Ce nouveau rendez judiciaire crucial devait servir à statuer sur la compétence du tribunal français dans le dossier de l'héritage de Johnny Hallyday. Si la "résidence habituelle" du chanteur est attribuée aux Etats-Unis, c'est alors le droit américain qui s'appliquera dans cette affaire et inversement si le TGI considère que le Taulier était un résident français.
Lors de l'audience qui s'est ouverte peu avant 14 heures et qui s'est achevée peu avant 17 heures, les avocats de Laeticia Hallyday ont été les premiers à s'exprimer. Avant même ce rendez-vous, ils avaient soulevé une question de procédure, estimant que ce n'était pas à un tribunal français mais à une juridiction américaine de trancher le litige. Lors de son intervention devant la juge, maître Arnaud Albou, accompagné de maître Ardavan Amir-Aslani, ont d'emblée prouvé que Johnny Hallyday a passé plus de temps aux Etats-Unis qu'en France. "En 2015, il a passé 188 jours aux États-Unis contre 158 en France. Et en 2016, 195 jours aux États-Unis contre 168 en France", a-t-il fait savoir comme le rapporte Le Parisien présent durant toute la durée de l'audience. L'avocat a également révélé que le chanteur avait demandé la nationalité américaine et qu'il aurait dû obtenir sa green card (carte verte) en 2019, après les cinq ans de la procédure légale. L'époux de Laeticia Hallyday possédait tous les éléments qui pouvait faire de lui un Américain : sécurité sociale, compte en banque, permis de conduire.
Me Arnaud Albou a également rappelé que Johnny ne souhaitait pas vivre ses instants dans l'Hexagone. "Il a fait le choix de suivre un nouveau traitement en France. Il n'avait qu'une envie c'était de rentrer aux États-Unis. Il ne comptait pas mourir en France. Et jamais il n'a jamais demandé d'hommage national", a-t-il défendu. (Le Taulier avait effectivement prévu de rentrer à Los Angeles en septembre 2017 mais l'aggravation de son état de santé et son nouveau traitement avaient rendu ce départ impossible NDLR).

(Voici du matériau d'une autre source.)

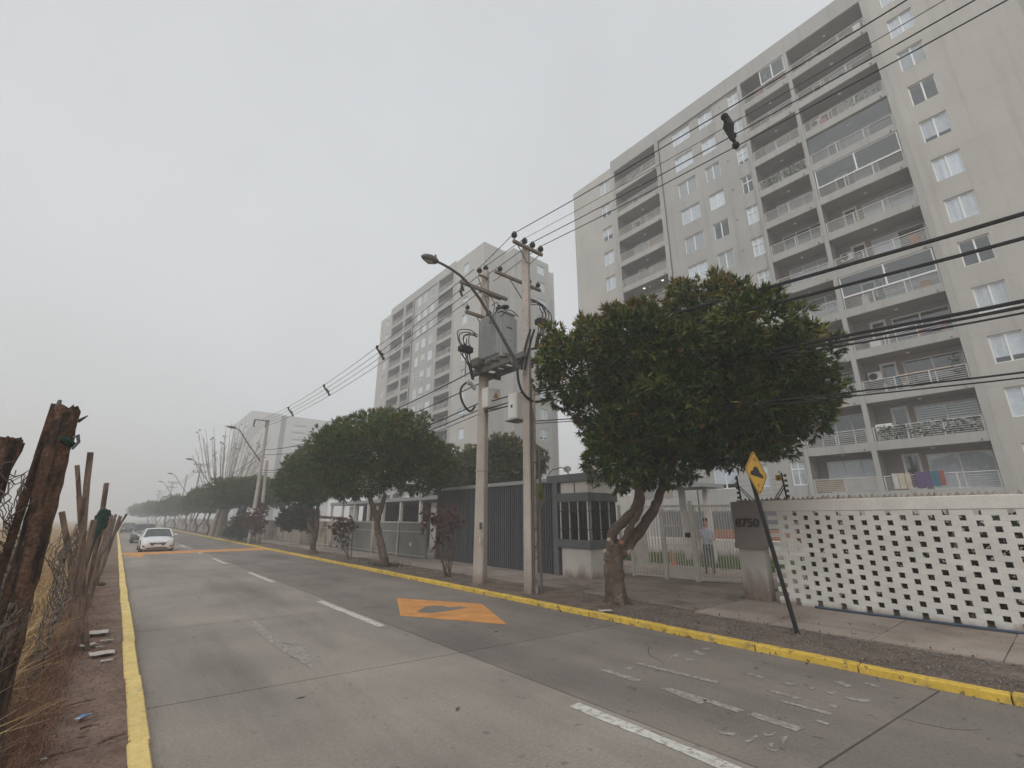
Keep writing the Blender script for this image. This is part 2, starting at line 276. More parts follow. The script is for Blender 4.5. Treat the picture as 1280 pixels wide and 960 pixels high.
# ------------------------------------------------------------------ mesh building
class MB:
    def __init__(s): s.v, s.f, s.m = [], [], []
    def add(s, vs, fs, m=0):
        o = len(s.v)
        s.v += [tuple(v) for v in vs]
        s.f += [[i + o for i in f] for f in fs]
        s.m += [m] * len(fs)
        return s
    def box(s, x0, y0, z0, x1, y1, z1, m=0):
        return s.add([(x0, y0, z0), (x1, y0, z0), (x1, y1, z0), (x0, y1, z0), (x0, y0, z1), (x1, y0, z1), (x1, y1, z1), (x0, y1, z1)],
                     [(0, 3, 2, 1), (4, 5, 6, 7), (0, 1, 5, 4), (1, 2, 6, 5), (2, 3, 7, 6), (3, 0, 4, 7)], m)
    def hexa(s, bottom, top, m=0):
        return s.add(list(bottom) + list(top), [(0, 3, 2, 1), (4, 5, 6, 7), (0, 1, 5, 4), (1, 2, 6, 5), (2, 3, 7, 6), (3, 0, 4, 7)], m)
    def beam(s, p, q, w, h, m=0, up=(0, 0, 1), w2=None, h2=None):
        p, q = Vector(p), Vector(q); d = (q - p).normalized(); u = Vector(up)
        if abs(d.dot(u)) > 0.98: u = Vector((1, 0, 0))
        a = d.cross(u).normalized(); b = a.cross(d)
        w2 = w if w2 is None else w2; h2 = h if h2 is None else h2
        def ring(c, ww, hh): return [c - a * ww / 2 - b * hh / 2, c + a * ww / 2 - b * hh / 2, c + a * ww / 2 + b * hh / 2, c - a * ww / 2 + b * hh / 2]
        return s.add(ring(p, w, h) + ring(q, w2, h2), [(0, 1, 2, 3), (7, 6, 5, 4), (0, 4, 5, 1), (1, 5, 6, 2), (2, 6, 7, 3), (3, 7, 4, 0)], m)
    def tube(s, pts, r, n=6, m=0, cap=True):
        pts = [Vector(p) for p in pts]; k = len(pts)
        rs = r if isinstance(r, (list, tuple)) else [r] * k
        ref = None; vs = []
        for i, p in enumerate(pts):
            d = (pts[min(i + 1, k - 1)] - pts[max(i - 1, 0)])
            d = d.normalized() if d.length > 1e-9 else Vector((0, 0, 1))
            if ref is None: ref = d.orthogonal().normalized()
            ref = (ref - d * ref.dot(d))
            ref = ref.normalized() if ref.length > 1e-6 else d.orthogonal().normalized()
            b = d.cross(ref)
            vs += [p + (ref * math.cos(2 * math.pi * j / n) + b * math.sin(2 * math.pi * j / n)) * rs[i] for j in range(n)]
        fs = [(i * n + j, i * n + (j + 1) % n, (i + 1) * n + (j + 1) % n, (i + 1) * n + j) for i in range(k - 1) for j in range(n)]
        if cap: fs += [tuple(range(n - 1, -1, -1)), tuple((k - 1) * n + j for j in range(n))]
        return s.add(vs, fs, m)
    def lathe(s, prof, loc=(0, 0, 0), n=12, m=0, axis=None):
        loc = Vector(loc); mt = Vector(axis).to_track_quat('Z', 'Y').to_matrix() if axis is not None else None
        vs = []
        for r, z in prof:
            for j in range(n):
                v = Vector((r * math.cos(2 * math.pi * j / n), r * math.sin(2 * math.pi * j / n), z))
                vs.append(loc + (mt @ v if mt else v))
        k = len(prof)
        fs = [(i * n + j, i * n + (j + 1) % n, (i + 1) * n + (j + 1) % n, (i + 1) * n + j) for i in range(k - 1) for j in range(n)]
        fs += [tuple(range(n - 1, -1, -1)), tuple((k - 1) * n + j for j in range(n))]
        return s.add(vs, fs, m)
    def prism(s, poly, ext, m=0):
        ext = Vector(ext); k = len(poly); vs = [Vector(p) for p in poly]; vs += [v + ext for v in vs]
        return s.add(vs, [tuple(range(k - 1, -1, -1)), tuple(range(k, 2 * k))] + [(i, (i + 1) % k, k + (i + 1) % k, k + i) for i in range(k)], m)
    def quad(s, a, b, c, d, m=0): return s.add([a, b, c, d], [(0, 1, 2, 3)], m)
    def ball(s, c, r, n=10, k=6, m=0, sq=(1, 1, 1)):
        c = Vector(c); prof = []
        vs = []
        for i in range(k + 1):
            t = math.pi * i / k
            for j in range(n):
                vs.append((c.x + sq[0] * r * math.sin(t) * math.cos(2 * math.pi * j / n), c.y + sq[1] * r * math.sin(t) * math.sin(2 * math.pi * j / n), c.z - sq[2] * r * math.cos(t)))
        return s.add(vs, [(i * n + j, i * n + (j + 1) % n, (i + 1) * n + (j + 1) % n, (i + 1) * n + j) for i in range(k) for j in range(n)], m)
    def mesh(s, name, mats, smooth=False, off=None, bevel=0.0, tri=False):
        me = bpy.data.meshes.new(name)
        vs = s.v if off is None else [(v[0] - off[0], v[1] - off[1], v[2] - off[2]) for v in s.v]
        me.from_pydata(vs, [], s.f)
        mats = mats if isinstance(mats, (list, tuple)) else [mats]
        for m in mats: me.materials.append(m)
        if len(mats) > 1: me.polygons.foreach_set('material_index', s.m)
        if bevel:
            bm = bmesh.new(); bm.from_mesh(me)
            bmesh.ops.bevel(bm, geom=list(bm.edges), offset=bevel, segments=1, affect='EDGES', clamp_overlap=True)
            bm.to_mesh(me); bm.free()
        if smooth:
            me.polygons.foreach_set('use_smooth', [True] * len(me.polygons))
            me.set_sharp_from_angle(angle=R(40))
        me.update()
        return me

WORLD = {}
def link(name, data, parent=None, loc=None, rot=None, scale=None):
    o = bpy.data.objects.new(name, data); COL.objects.link(o)
    if parent is not None: o.parent = parent
    if loc is not None: o.location = loc
    if rot is not None: o.rotation_euler = rot
    if scale is not None: o.scale = scale
    return o
def tag(o, label=None, cat=None, group=None, kind=None):
    if label: o['label'] = label
    if cat: o['category'] = cat
    if group: o['group'] = group
    if kind: o['kind'] = kind
    return o
def thing(name, label, cat, loc=(0, 0, 0), group=None, rotz=0.0, scale=None):
    o = link(name, None, None, loc, (0, 0, rotz), scale)
    o.empty_display_size = 0.2
    WORLD[o.name] = Vector(loc)
    return tag(o, label, cat, group)
def part(name, mb, mats, parent, local=False, smooth=False, bevel=0.0, label=None):
    """a part (or sub-part); its numbers are world ones unless local"""
    off = None if local else WORLD.get(parent.name, Vector((0, 0, 0)))
    o = link(name, mb.mesh(name, mats, smooth, off, bevel), parent)
    WORLD[o.name] = WORLD.get(parent.name, Vector((0, 0, 0)))
    if label: o['label'] = label
    return o
def inst(name, me, parent, loc=(0, 0, 0), rot=None, scale=None):
    o = link(name, me, parent, loc, rot, scale); WORLD[o.name] = WORLD.get(parent.name, Vector((0, 0, 0)))
    return o
def solo(name, mb, mats, label, cat, loc=(0, 0, 0), group=None, smooth=False, bevel=0.0):
    o = link(name, mb.mesh(name, mats, smooth, loc, bevel), None, loc)
    WORLD[o.name] = Vector(loc)
    return tag(o, label, cat, group)
def structure(name, mb, mats, smooth=False, parent=None):
    o = link(name, mb.mesh(name, mats, smooth), parent)
    WORLD[o.name] = Vector((0, 0, 0))
    if parent is None: o['kind'] = 'structure'
    return o
def copy_thing(root, loc, rotz=None, label=None, scale=None, group=None):
    r = root.copy(); COL.objects.link(r); r.location = loc
    if rotz is not None: r.rotation_euler = (0, 0, rotz)
    if scale is not None: r.scale = (scale,) * 3
    if label: r['label'] = label
    if group: r['group'] = group
    for ch in root.children:
        c = ch.copy(); COL.objects.link(c); c.parent = r
        for g in ch.children:
            d = g.copy(); COL.objects.link(d); d.parent = c
    return r
def tinted_mesh(name, V, Fq, tint, material):
    """V (n,3), quads (m,4), per-face tint"""
    me = bpy.data.meshes.new(name)
    nv, nf = len(V), len(Fq)
    me.vertices.add(nv); me.vertices.foreach_set('co', np.asarray(V, dtype=np.float32).ravel())
    k = Fq.shape[1]
    me.loops.add(nf * k); me.loops.foreach_set('vertex_index', np.asarray(Fq, dtype=np.int32).ravel())
    me.polygons.add(nf)
    me.polygons.foreach_set('loop_start', np.arange(0, nf * k, k, dtype=np.int32))
    a = me.attributes.new('tint', 'FLOAT', 'FACE'); a.data.foreach_set('value', np.asarray(tint, dtype=np.float32))
    me.materials.append(material)
    me.update(calc_edges=True)
    return me
def leaves(rng, C, D, per, length, width, spread, droop=0.0):
    """rosettes of pointed leaves at centres C growing along D"""
    n = len(C)
    c = np.repeat(C, per, 0); d = np.repeat(D, per, 0)
    d = d + rng.normal(0, spread, (n * per, 3)); d[:, 2] -= droop
    d /= np.linalg.norm(d, axis=1, keepdims=True) + 1e-9
    L = length * rng.uniform(0.6, 1.25, (n * per, 1)); W = width * rng.uniform(0.7, 1.2, (n * per, 1))
    r = rng.normal(0, 1, (n * per, 3)); s = np.cross(d, r); s /= np.linalg.norm(s, axis=1, keepdims=True) + 1e-9
    nrm = np.cross(d, s)
    base = c + d * L * 0.05
    mid = c + d * L * 0.5
    V = np.stack([base, mid + s * W * 0.5 + nrm * W * 0.2, c + d * L - nrm * W * 0.3, mid - s * W * 0.5 + nrm * W * 0.2], 1).reshape(-1, 3)
    Fq = np.arange(len(V)).reshape(-1, 4)
    return V, Fq
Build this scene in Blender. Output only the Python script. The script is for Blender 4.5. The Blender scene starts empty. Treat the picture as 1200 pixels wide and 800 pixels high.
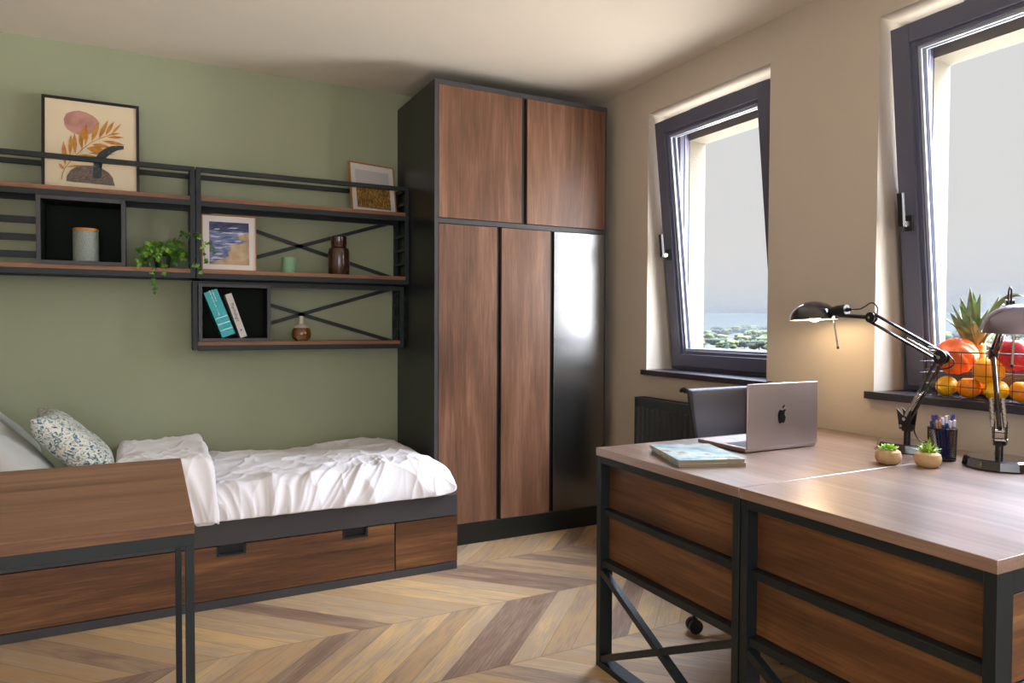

Préparé à être attaqué sur le sujet de l'enterrement du chanteur à Saint-Barthélemy, l'avocat avait préparé sa réponse : "certes c'est en France mais c'est une île paradisiaque pour lui." L'île des Antilles françaises occupait effectivement une place particulière dans le coeur de Johnny, Laeticia n'a fait que respecter son souhait de son mari.
Lors de cette audience, les avocats de Laura Smet et David Hallyday ont tout fait pour démontrer que leur père devait être considéré comme français. Isabelle Fleuret, avocate spécialiste des successions qui a plaidé pour David et Laura a défendu que, si Johnny Hallyday se considérait vraiment américain, il aurait inscrit ses deux filles dans un lycée américain et non au lycée français américain. Un argument faible puisqu'être scolarisé dans un lycée français aux Etats-Unis n'empêche pas d'être en contact avec la culture nationale. "Jade et Joy suivent le programme scolaire en français et peuvent ainsi faire appel à des précepteurs quand ils sont en France. On nous dit aussi qu'elles étaient en permanence au lycée de Los Angeles en 2017 et 2018. Or, on sait qu'elles étaient en France en septembre 2017, quand leur père était soigné et jusqu'à sa mort en décembre", a-t-il été plaidé.
L'avocate s'est ensuite appuyée sur les publications Instagram de Laeticia et Johnny Hallyday qui prouvent, selon elle, leur attachement à la France. Elle occupait certes une place particulière dans leur coeur mais leur vie était bel et bien aux Etats-Unis où Laeticia et ses filles se sont peu à peu reconstruites.
Le verdict de cette audience est attendu pour le 28 mai prochain, la juge ayant mis sa décision en délibéré.